▽

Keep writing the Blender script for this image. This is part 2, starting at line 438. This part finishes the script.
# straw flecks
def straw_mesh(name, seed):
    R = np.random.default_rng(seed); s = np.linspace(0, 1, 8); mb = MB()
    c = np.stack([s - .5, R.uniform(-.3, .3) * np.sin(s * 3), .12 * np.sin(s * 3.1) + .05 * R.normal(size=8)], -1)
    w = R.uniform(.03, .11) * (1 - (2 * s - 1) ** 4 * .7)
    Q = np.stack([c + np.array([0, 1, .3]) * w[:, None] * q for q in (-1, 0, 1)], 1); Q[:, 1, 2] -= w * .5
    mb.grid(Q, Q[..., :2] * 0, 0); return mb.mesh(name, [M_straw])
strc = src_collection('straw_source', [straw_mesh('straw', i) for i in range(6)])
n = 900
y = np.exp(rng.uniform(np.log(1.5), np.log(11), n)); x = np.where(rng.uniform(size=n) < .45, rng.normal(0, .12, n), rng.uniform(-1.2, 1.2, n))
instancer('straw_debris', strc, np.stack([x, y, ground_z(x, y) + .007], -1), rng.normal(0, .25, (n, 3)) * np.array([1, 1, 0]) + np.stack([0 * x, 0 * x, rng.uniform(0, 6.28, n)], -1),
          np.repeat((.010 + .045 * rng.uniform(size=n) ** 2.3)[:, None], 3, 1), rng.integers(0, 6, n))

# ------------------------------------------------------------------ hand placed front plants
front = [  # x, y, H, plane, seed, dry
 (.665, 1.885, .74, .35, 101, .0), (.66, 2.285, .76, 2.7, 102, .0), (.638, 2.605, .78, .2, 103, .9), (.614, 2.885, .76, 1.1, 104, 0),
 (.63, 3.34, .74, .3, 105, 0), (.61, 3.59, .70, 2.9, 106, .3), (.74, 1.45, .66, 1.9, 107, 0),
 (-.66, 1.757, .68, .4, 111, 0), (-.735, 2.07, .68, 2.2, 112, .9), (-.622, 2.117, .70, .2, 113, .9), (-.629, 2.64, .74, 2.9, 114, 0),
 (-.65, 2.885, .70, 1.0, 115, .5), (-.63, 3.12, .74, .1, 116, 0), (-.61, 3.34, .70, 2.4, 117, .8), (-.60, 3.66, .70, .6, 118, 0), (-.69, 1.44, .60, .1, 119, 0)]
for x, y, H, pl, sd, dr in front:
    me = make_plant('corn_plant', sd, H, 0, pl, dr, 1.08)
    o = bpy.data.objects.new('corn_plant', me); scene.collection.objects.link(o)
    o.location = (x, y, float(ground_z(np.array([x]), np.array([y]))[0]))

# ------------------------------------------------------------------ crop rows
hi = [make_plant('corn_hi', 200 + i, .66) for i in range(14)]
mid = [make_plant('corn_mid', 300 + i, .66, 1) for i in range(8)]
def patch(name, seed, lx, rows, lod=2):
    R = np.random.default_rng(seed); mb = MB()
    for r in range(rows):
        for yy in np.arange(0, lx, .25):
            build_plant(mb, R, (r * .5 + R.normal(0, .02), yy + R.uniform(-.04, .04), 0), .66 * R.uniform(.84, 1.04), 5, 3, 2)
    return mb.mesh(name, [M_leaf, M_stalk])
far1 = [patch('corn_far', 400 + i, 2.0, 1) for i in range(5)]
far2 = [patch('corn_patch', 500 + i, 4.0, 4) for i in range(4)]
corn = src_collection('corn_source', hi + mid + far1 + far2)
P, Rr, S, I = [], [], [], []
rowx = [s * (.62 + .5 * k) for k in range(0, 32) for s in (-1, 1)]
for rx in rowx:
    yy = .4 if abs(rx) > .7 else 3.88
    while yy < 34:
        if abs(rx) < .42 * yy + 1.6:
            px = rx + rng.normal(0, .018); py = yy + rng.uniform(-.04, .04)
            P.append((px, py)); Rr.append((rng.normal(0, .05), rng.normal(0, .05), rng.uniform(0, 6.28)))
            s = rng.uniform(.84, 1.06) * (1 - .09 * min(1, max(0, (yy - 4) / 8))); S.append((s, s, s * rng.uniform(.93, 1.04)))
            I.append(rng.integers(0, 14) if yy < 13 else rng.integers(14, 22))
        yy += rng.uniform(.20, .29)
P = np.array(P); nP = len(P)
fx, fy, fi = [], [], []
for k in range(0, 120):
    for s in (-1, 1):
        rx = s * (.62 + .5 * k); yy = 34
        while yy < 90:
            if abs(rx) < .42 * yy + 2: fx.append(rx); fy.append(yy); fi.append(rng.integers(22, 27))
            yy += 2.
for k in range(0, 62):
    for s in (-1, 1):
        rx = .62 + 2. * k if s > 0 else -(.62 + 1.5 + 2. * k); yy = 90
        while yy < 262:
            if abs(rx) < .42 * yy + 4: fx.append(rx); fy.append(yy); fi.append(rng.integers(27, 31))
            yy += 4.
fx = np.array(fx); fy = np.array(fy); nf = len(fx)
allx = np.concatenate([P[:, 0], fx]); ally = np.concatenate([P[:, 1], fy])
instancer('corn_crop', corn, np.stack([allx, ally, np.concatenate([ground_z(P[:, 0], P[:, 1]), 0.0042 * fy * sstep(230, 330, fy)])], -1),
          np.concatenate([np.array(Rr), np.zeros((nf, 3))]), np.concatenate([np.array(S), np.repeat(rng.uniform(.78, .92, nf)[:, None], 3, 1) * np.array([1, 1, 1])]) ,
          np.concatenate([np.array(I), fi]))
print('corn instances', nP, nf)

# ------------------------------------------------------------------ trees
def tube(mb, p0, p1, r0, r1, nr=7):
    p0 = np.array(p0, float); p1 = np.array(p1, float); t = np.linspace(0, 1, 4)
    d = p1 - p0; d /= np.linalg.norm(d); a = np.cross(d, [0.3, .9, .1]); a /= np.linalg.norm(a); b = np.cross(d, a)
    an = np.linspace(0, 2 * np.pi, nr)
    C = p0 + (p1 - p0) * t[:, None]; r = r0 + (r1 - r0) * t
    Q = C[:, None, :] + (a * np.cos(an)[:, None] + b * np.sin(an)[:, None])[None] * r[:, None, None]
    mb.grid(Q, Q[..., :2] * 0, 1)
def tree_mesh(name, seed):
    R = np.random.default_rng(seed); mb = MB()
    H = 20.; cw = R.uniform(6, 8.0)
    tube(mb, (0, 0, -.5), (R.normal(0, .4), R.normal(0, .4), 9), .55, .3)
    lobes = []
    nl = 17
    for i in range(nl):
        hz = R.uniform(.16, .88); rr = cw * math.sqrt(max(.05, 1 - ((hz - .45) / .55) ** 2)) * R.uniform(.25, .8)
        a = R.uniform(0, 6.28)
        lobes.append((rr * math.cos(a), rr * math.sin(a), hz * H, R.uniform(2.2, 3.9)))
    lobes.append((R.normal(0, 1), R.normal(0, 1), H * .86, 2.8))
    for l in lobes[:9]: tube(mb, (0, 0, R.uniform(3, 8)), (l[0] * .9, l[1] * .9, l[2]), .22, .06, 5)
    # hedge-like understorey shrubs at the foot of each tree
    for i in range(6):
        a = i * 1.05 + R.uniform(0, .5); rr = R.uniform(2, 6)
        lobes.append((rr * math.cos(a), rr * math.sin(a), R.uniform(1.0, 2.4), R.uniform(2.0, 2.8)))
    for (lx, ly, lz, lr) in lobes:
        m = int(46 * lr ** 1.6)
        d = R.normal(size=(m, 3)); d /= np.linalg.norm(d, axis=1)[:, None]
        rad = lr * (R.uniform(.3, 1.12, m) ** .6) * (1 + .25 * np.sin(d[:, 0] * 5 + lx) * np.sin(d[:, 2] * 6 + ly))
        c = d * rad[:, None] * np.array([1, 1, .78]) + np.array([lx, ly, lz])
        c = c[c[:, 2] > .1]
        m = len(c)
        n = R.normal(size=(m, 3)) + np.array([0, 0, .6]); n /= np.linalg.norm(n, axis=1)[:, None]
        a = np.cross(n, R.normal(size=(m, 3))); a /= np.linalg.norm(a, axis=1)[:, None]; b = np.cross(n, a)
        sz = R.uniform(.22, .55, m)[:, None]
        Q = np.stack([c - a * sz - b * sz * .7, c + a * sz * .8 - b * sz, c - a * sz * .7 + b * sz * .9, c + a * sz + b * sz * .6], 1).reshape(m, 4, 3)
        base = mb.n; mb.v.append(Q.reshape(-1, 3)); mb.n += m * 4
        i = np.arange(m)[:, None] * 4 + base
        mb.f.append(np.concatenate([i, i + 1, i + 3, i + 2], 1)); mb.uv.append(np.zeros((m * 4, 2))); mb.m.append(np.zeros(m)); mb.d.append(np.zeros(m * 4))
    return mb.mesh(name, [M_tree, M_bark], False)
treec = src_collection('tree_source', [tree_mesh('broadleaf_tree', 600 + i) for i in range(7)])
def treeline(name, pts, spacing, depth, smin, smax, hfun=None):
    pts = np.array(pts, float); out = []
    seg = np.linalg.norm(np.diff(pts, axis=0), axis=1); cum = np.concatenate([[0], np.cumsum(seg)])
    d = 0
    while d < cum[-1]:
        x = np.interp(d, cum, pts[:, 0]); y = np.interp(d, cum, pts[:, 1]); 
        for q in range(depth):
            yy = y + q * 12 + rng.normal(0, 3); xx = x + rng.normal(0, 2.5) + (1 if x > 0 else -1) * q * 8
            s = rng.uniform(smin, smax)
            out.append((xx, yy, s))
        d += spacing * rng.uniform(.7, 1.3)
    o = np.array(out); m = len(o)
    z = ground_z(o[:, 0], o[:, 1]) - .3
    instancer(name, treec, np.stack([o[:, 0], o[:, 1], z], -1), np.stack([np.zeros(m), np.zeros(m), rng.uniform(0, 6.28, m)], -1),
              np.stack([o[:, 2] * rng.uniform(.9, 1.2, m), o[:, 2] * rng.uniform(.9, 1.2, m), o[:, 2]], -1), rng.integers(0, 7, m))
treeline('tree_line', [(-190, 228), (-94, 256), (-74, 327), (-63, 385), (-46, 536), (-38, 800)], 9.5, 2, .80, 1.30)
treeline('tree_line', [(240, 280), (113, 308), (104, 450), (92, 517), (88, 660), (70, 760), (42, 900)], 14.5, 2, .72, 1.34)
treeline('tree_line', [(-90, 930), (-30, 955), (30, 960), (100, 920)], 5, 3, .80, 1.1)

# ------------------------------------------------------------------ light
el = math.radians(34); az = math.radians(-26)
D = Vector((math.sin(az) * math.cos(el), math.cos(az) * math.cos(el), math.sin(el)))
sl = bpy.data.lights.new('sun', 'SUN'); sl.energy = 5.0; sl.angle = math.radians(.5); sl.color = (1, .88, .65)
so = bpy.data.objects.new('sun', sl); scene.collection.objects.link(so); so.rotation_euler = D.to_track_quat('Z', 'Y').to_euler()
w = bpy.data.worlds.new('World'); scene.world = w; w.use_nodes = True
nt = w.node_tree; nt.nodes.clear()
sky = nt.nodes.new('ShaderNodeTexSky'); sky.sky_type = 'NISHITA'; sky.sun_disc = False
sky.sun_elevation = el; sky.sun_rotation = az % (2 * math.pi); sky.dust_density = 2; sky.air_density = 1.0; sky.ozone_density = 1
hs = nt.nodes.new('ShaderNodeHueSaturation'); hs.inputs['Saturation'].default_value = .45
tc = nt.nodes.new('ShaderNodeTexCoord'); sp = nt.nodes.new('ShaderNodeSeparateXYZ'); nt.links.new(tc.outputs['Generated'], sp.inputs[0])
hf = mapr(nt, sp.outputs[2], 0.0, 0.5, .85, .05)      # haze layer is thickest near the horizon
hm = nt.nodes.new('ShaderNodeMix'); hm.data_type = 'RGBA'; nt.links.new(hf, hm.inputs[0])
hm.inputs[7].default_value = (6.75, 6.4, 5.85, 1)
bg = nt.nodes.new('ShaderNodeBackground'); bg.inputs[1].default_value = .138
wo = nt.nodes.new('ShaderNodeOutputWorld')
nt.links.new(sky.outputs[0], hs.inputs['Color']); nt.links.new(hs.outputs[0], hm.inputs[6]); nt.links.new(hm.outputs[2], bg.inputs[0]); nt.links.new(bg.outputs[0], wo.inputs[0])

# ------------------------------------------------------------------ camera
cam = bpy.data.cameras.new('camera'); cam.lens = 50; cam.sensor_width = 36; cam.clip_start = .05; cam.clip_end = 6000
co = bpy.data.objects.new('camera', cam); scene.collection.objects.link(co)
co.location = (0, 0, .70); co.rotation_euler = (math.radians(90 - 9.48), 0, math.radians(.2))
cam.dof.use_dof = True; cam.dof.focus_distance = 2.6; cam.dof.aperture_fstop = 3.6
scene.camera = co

△

Can you write out the lines above, from the first one through the one containing "np.repeat((.010 + .045", exactly as they appear and nothing more?

Keep writing the Blender script for this image. This is part 2, starting at line 438. This part finishes the script.
# straw flecks
def straw_mesh(name, seed):
    R = np.random.default_rng(seed); s = np.linspace(0, 1, 8); mb = MB()
    c = np.stack([s - .5, R.uniform(-.3, .3) * np.sin(s * 3), .12 * np.sin(s * 3.1) + .05 * R.normal(size=8)], -1)
    w = R.uniform(.03, .11) * (1 - (2 * s - 1) ** 4 * .7)
    Q = np.stack([c + np.array([0, 1, .3]) * w[:, None] * q for q in (-1, 0, 1)], 1); Q[:, 1, 2] -= w * .5
    mb.grid(Q, Q[..., :2] * 0, 0); return mb.mesh(name, [M_straw])
strc = src_collection('straw_source', [straw_mesh('straw', i) for i in range(6)])
n = 900
y = np.exp(rng.uniform(np.log(1.5), np.log(11), n)); x = np.where(rng.uniform(size=n) < .45, rng.normal(0, .12, n), rng.uniform(-1.2, 1.2, n))
instancer('straw_debris', strc, np.stack([x, y, ground_z(x, y) + .007], -1), rng.normal(0, .25, (n, 3)) * np.array([1, 1, 0]) + np.stack([0 * x, 0 * x, rng.uniform(0, 6.28, n)], -1),
          np.repeat((.010 + .045 * rng.uniform(size=n) ** 2.3)[:, None], 3, 1), rng.integers(0, 6, n))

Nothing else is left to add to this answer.